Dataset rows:

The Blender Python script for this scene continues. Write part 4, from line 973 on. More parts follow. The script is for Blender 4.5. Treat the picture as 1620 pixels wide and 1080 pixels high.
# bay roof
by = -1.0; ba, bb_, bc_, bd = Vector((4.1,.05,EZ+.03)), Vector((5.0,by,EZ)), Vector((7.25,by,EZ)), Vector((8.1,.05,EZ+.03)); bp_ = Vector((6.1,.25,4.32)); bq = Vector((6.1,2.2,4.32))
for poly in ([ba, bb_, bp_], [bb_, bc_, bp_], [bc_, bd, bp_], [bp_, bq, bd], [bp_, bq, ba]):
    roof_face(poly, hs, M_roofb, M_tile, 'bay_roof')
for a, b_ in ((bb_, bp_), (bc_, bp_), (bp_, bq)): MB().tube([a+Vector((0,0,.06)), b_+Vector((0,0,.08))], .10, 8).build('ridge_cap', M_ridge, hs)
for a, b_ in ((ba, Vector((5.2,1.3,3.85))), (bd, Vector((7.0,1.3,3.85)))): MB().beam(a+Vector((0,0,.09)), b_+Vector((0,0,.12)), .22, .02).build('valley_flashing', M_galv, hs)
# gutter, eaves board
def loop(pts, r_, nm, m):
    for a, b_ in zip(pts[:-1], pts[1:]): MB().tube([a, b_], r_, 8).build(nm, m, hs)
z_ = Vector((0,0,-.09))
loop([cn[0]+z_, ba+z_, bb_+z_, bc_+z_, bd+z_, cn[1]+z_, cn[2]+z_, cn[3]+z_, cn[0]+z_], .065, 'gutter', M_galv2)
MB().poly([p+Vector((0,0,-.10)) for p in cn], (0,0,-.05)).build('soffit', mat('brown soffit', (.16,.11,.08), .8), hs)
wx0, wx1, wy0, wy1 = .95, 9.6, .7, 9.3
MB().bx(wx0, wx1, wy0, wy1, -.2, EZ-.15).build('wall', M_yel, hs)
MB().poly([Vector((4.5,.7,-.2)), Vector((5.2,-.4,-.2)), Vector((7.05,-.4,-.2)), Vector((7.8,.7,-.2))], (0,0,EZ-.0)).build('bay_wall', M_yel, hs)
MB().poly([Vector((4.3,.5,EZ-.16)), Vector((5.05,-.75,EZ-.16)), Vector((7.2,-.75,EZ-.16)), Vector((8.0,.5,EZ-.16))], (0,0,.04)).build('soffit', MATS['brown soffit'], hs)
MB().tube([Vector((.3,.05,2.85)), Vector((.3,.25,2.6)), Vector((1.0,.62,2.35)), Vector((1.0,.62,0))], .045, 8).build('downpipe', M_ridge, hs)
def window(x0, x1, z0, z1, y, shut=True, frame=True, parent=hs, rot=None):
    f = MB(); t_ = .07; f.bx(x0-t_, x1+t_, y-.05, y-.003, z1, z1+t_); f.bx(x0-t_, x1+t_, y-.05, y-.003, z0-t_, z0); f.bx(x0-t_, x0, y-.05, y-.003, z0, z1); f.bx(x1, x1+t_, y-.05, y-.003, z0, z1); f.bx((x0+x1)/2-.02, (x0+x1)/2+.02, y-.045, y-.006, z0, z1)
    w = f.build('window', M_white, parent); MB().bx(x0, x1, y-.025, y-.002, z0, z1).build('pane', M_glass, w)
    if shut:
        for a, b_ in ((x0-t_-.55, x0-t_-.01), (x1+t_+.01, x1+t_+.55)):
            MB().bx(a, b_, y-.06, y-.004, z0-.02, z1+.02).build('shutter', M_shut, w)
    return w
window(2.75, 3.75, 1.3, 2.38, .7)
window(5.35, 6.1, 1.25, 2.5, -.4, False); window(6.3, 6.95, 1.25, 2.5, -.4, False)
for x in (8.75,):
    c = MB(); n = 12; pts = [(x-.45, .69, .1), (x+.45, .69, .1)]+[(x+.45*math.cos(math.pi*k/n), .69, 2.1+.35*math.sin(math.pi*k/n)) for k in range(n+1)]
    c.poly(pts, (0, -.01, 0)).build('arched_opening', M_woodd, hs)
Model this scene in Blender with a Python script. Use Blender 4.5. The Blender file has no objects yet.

Exercise brief:
Give an exact repetition of all the material.

The result:
The Blender Python script for this scene continues. Write part 4, from line 973 on. More parts follow. The script is for Blender 4.5. Treat the picture as 1620 pixels wide and 1080 pixels high.
# bay roof
by = -1.0; ba, bb_, bc_, bd = Vector((4.1,.05,EZ+.03)), Vector((5.0,by,EZ)), Vector((7.25,by,EZ)), Vector((8.1,.05,EZ+.03)); bp_ = Vector((6.1,.25,4.32)); bq = Vector((6.1,2.2,4.32))
for poly in ([ba, bb_, bp_], [bb_, bc_, bp_], [bc_, bd, bp_], [bp_, bq, bd], [bp_, bq, ba]):
    roof_face(poly, hs, M_roofb, M_tile, 'bay_roof')
for a, b_ in ((bb_, bp_), (bc_, bp_), (bp_, bq)): MB().tube([a+Vector((0,0,.06)), b_+Vector((0,0,.08))], .10, 8).build('ridge_cap', M_ridge, hs)
for a, b_ in ((ba, Vector((5.2,1.3,3.85))), (bd, Vector((7.0,1.3,3.85)))): MB().beam(a+Vector((0,0,.09)), b_+Vector((0,0,.12)), .22, .02).build('valley_flashing', M_galv, hs)
# gutter, eaves board
def loop(pts, r_, nm, m):
    for a, b_ in zip(pts[:-1], pts[1:]): MB().tube([a, b_], r_, 8).build(nm, m, hs)
z_ = Vector((0,0,-.09))
loop([cn[0]+z_, ba+z_, bb_+z_, bc_+z_, bd+z_, cn[1]+z_, cn[2]+z_, cn[3]+z_, cn[0]+z_], .065, 'gutter', M_galv2)
MB().poly([p+Vector((0,0,-.10)) for p in cn], (0,0,-.05)).build('soffit', mat('brown soffit', (.16,.11,.08), .8), hs)
wx0, wx1, wy0, wy1 = .95, 9.6, .7, 9.3
MB().bx(wx0, wx1, wy0, wy1, -.2, EZ-.15).build('wall', M_yel, hs)
MB().poly([Vector((4.5,.7,-.2)), Vector((5.2,-.4,-.2)), Vector((7.05,-.4,-.2)), Vector((7.8,.7,-.2))], (0,0,EZ-.0)).build('bay_wall', M_yel, hs)
MB().poly([Vector((4.3,.5,EZ-.16)), Vector((5.05,-.75,EZ-.16)), Vector((7.2,-.75,EZ-.16)), Vector((8.0,.5,EZ-.16))], (0,0,.04)).build('soffit', MATS['brown soffit'], hs)
MB().tube([Vector((.3,.05,2.85)), Vector((.3,.25,2.6)), Vector((1.0,.62,2.35)), Vector((1.0,.62,0))], .045, 8).build('downpipe', M_ridge, hs)
def window(x0, x1, z0, z1, y, shut=True, frame=True, parent=hs, rot=None):
    f = MB(); t_ = .07; f.bx(x0-t_, x1+t_, y-.05, y-.003, z1, z1+t_); f.bx(x0-t_, x1+t_, y-.05, y-.003, z0-t_, z0); f.bx(x0-t_, x0, y-.05, y-.003, z0, z1); f.bx(x1, x1+t_, y-.05, y-.003, z0, z1); f.bx((x0+x1)/2-.02, (x0+x1)/2+.02, y-.045, y-.006, z0, z1)
    w = f.build('window', M_white, parent); MB().bx(x0, x1, y-.025, y-.002, z0, z1).build('pane', M_glass, w)
    if shut:
        for a, b_ in ((x0-t_-.55, x0-t_-.01), (x1+t_+.01, x1+t_+.55)):
            MB().bx(a, b_, y-.06, y-.004, z0-.02, z1+.02).build('shutter', M_shut, w)
    return w
window(2.75, 3.75, 1.3, 2.38, .7)
window(5.35, 6.1, 1.25, 2.5, -.4, False); window(6.3, 6.95, 1.25, 2.5, -.4, False)
for x in (8.75,):
    c = MB(); n = 12; pts = [(x-.45, .69, .1), (x+.45, .69, .1)]+[(x+.45*math.cos(math.pi*k/n), .69, 2.1+.35*math.sin(math.pi*k/n)) for k in range(n+1)]
    c.poly(pts, (0, -.01, 0)).build('arched_opening', M_woodd, hs)
Model this scene in Blender with a Python script. Use Blender 4.5. The Blender file has no objects yet.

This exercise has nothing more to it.